William P. Hankowsky, during three decades in the public and private sectors, has played central roles in building projects that have dramatically changed the Philadelphia landscape.

In the 1980s, as chief operating officer at the quasi-public Philadelphia Industrial Development Corp. (PIDC), Hankowsky was instrumental in drafting state legislation that paved the way for the Convention Center, which opened in 1993.

In the late 1990s, as PIDC president, he helped lead negotiations on the construction of new stadiums for the Eagles and the Phillies for nearly $1 billion.

When Lincoln Financial Field opened in 2003 and Citizens Bank Park in 2004, Hankowsky had become chief executive at Liberty Property Trust, where he helped spearhead construction of the Comcast Center, the city's tallest building.

All the while, Hankowsky, a 61-year-old Pittsburgh native, developed a reputation as a thoughtful, low-key player skillful in politics, real estate, and economic development.

"He's very public-spirited, and he's a brilliant strategic thinker. People have a high degree of respect for him because of his integrity and intellect," said Charles P. Pizzi, who was Philadelphia's commerce director in the 1980s.

Hankowsky followed Pizzi as commerce director in 1988 before returning to the PIDC as president in 1989. The two are close friends.

Hankowsky and his wife, Rosemary, live in West Mount Airy and have three sons, twins in college and the other in high school.

After graduating from Brown University with a degree in economics, Hankowsky pursued a master's degree in public administration at the Wharton School of the University of Pennsylvania.

In graduate school, he had an internship with the City of Camden, setting up a department of community development. He left Wharton when he was offered the job as its first director in 1975.

Hankowsky spent most of the next 25 years in public service, until 2001, when he became the chief investment officer at Liberty, a Malvern-based real estate investment trust.

During his tenure, Liberty teamed up with PIDC to spearhead the public-private redevelopment of the Navy Yard.

On Monday, Hankowsky explained his investment in the The Inquirer and the Philadelphia Daily News as a business deal infused with "a tremendous amount of civic motivation."

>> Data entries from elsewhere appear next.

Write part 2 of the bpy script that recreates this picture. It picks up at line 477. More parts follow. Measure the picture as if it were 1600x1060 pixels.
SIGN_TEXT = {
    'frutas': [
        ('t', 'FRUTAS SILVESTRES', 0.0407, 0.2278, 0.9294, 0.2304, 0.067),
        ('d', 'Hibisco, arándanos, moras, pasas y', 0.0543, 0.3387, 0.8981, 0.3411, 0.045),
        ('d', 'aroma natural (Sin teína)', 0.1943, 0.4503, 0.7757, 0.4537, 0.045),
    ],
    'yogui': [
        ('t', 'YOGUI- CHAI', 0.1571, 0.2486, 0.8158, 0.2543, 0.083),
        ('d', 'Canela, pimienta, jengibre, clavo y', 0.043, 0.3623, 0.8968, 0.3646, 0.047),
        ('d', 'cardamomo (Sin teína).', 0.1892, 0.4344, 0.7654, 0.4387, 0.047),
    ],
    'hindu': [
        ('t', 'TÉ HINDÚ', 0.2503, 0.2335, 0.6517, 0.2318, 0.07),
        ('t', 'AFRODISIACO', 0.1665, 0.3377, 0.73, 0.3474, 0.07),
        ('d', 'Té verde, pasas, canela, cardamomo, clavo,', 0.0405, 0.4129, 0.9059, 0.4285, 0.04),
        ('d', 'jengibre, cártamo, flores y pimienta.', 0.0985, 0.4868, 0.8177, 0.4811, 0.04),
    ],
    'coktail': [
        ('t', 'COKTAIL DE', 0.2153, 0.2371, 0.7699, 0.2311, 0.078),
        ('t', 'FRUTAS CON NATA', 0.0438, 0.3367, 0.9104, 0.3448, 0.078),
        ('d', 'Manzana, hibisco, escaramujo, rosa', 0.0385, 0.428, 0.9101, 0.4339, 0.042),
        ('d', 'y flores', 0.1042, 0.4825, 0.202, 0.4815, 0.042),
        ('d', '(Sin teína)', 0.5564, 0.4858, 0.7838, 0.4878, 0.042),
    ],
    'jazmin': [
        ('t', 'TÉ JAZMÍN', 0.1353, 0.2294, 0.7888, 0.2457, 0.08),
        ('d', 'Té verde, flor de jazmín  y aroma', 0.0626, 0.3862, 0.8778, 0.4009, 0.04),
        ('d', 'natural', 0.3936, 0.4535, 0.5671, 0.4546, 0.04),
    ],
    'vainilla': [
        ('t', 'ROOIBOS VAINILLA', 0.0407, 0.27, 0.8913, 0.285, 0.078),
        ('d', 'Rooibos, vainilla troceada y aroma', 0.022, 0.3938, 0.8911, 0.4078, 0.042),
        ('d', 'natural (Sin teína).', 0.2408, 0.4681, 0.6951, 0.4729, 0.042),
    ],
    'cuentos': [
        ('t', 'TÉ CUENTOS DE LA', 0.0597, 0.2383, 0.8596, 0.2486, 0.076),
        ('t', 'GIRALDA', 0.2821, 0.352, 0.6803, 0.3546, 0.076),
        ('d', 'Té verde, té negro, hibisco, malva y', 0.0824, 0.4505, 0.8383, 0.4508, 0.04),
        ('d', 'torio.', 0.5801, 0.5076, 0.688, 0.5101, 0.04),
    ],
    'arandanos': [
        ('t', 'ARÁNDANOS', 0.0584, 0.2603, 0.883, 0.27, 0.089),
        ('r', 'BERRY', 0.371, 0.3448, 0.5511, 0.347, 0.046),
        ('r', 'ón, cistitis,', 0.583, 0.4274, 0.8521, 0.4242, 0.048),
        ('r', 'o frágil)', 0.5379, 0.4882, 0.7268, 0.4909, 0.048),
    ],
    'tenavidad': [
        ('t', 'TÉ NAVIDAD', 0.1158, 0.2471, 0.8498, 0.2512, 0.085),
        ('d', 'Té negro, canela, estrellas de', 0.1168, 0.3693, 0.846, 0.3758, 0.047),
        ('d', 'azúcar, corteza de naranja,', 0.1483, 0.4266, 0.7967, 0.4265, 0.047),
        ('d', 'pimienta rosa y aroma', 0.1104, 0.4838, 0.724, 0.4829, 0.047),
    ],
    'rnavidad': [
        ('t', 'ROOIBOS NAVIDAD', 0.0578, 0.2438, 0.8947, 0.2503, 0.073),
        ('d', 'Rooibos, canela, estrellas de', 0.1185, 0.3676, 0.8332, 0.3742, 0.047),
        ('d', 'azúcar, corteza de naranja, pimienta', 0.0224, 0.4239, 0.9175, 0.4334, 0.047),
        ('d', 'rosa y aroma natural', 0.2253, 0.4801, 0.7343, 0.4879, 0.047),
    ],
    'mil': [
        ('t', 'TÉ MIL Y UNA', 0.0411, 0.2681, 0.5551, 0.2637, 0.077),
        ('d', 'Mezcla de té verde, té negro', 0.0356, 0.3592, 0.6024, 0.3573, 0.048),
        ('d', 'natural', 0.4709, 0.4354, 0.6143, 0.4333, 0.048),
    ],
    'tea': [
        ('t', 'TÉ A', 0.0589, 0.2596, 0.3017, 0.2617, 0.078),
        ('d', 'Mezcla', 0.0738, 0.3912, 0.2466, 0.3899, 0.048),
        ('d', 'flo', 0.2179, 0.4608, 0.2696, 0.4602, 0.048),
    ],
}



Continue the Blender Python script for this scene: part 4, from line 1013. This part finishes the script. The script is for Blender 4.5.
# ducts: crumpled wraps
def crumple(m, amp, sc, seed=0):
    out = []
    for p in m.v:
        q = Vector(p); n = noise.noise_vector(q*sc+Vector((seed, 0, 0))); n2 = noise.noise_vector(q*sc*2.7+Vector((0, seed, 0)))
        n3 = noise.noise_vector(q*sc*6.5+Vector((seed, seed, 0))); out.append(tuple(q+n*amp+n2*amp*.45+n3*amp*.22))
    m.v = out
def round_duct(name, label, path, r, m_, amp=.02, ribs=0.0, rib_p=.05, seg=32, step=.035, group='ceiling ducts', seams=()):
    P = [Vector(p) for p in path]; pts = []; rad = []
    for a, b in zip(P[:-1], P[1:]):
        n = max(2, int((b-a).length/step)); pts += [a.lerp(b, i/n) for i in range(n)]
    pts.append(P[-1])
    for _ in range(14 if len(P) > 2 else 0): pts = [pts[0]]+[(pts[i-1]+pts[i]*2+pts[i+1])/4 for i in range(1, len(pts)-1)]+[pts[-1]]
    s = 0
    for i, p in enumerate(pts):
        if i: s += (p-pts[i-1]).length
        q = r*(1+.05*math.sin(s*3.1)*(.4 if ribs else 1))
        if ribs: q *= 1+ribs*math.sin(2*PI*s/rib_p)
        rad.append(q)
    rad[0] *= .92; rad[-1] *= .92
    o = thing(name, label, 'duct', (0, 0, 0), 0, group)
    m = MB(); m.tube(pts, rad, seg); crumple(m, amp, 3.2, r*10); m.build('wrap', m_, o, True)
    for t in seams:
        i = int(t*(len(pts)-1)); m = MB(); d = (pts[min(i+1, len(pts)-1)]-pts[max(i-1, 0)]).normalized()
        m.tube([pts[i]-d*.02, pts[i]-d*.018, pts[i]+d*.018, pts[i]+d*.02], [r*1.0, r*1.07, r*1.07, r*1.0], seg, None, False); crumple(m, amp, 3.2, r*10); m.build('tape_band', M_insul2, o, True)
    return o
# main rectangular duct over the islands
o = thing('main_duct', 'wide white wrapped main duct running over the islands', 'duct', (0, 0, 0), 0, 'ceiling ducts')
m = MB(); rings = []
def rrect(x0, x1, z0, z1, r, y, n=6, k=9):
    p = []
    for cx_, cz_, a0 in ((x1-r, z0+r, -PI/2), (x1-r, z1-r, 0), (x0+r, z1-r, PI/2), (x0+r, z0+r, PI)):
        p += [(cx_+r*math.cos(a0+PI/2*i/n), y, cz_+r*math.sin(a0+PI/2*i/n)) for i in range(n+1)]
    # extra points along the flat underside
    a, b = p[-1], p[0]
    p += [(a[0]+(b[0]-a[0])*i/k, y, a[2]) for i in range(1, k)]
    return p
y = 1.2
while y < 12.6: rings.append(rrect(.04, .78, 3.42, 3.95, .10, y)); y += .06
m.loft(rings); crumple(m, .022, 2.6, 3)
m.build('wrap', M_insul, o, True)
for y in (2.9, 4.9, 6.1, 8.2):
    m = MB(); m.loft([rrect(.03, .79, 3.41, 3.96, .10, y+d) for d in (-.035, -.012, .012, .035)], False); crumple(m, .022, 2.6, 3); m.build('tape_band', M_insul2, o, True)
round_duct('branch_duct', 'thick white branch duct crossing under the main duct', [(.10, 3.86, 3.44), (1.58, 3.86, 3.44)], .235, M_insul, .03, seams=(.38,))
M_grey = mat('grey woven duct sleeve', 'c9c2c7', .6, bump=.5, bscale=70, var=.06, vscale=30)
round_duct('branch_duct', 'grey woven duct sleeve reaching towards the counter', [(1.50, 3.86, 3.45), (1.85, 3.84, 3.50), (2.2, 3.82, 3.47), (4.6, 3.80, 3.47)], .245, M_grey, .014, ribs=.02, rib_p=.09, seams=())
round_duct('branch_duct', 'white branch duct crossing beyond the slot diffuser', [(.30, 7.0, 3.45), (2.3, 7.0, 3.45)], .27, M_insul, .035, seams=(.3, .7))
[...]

"I love Philadelphia and I love this region . . . ," he said. "I have been blessed to have had all these opportunities. And it struck me that this was a situation where maybe I could give a little bit back."

Hankowsky is serving a two-year term as chairman of the board of the Greater Philadelphia Chamber of Commerce, the region's largest business advocacy organization, with about 5,000 companies as members.

On Monday, Hankowsky spoke of the role of news in a region's economic health:

"A news organization like this is crucial to the business comuminity. ... We need an organization that can promote public policy, that urges economic growth in this region.

"These papers have been doing that for decades. And that's critical for this to be a world-class region."

A Democrat registered in Philadelphia, Hankowsky has donated about $30,000 to campaigns in the last decade.

He serves on boards including those of the Kimmel Center for the Performing Arts, Delaware River Waterfront Corp., and Philadelphia Convention and Visitors Bureau.